Why are the police so quick to act against Chiok, but have taken no action against this vigilante group? Is mob rule now permitted in Malaysia?
Fourthly, are those big political personalities who instigated, agitated and added fuel to the fire, to get off scot-free? These politicians, particularly from Umno, framed what appears to any reasonable person as a supply mistake by KK Supermart as some kind of full-blown insult to Islam. This led to an active ‘lynch-mob’ campaign against anyone who made comments on the issue which may be regarded as insensitive by vigilante-type groups.
This is not the first time that Section 233 of the CMA is used in this way and it will not be the last. The provision is a threat to civil liberties because it is vague and as such is frequently utilised to prosecute ordinary persons for social media comments. The mob that threatens and doxxes the individual however are allowed to do so unabated, without any action by the authorities.
Social media posts by unknown individuals do not harm the fabric of society; roadside justice and public disgracing of individuals for perceived slights however are harmful behaviour that must be combatted and met with stern action.
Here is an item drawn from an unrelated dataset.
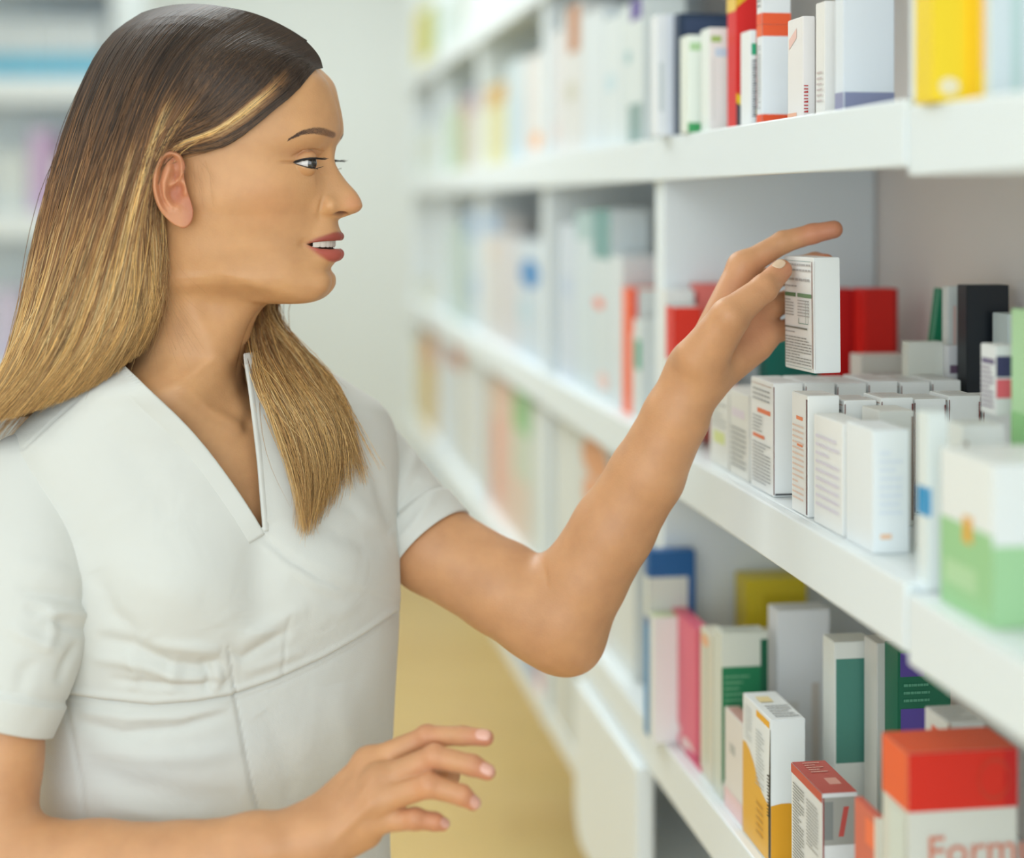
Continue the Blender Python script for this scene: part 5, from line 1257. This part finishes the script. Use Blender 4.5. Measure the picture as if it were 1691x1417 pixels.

The law is not to be executed at the whims and fancy of the group that cries out the loudest. The decision to prosecute the men under section 233 of the CMA amounts to selective prosecution, which is repugnant to the rule of law.
Despite the government’s seeming fervour to clamp down on social media for racial or religious hatred, they are unable to distinguish between ignorant or idiotic behaviour and actual harmful conduct. They are pandering to overzealous bigots when it comes to racial and religious controversies, despite the disastrous long-term result it may bring to the cohesion of Malaysian society. Tolerance of this kind of behaviour could lead to more drastic action by mobs later on that could result in physical injury or even loss of life.
We remind the government that they have a duty to maintain the social fabric of our multicultural and multi-religious society. Such duty is not confined to criminal prosecutions but must be primarily addressed through holistic open dialogues of communication and education.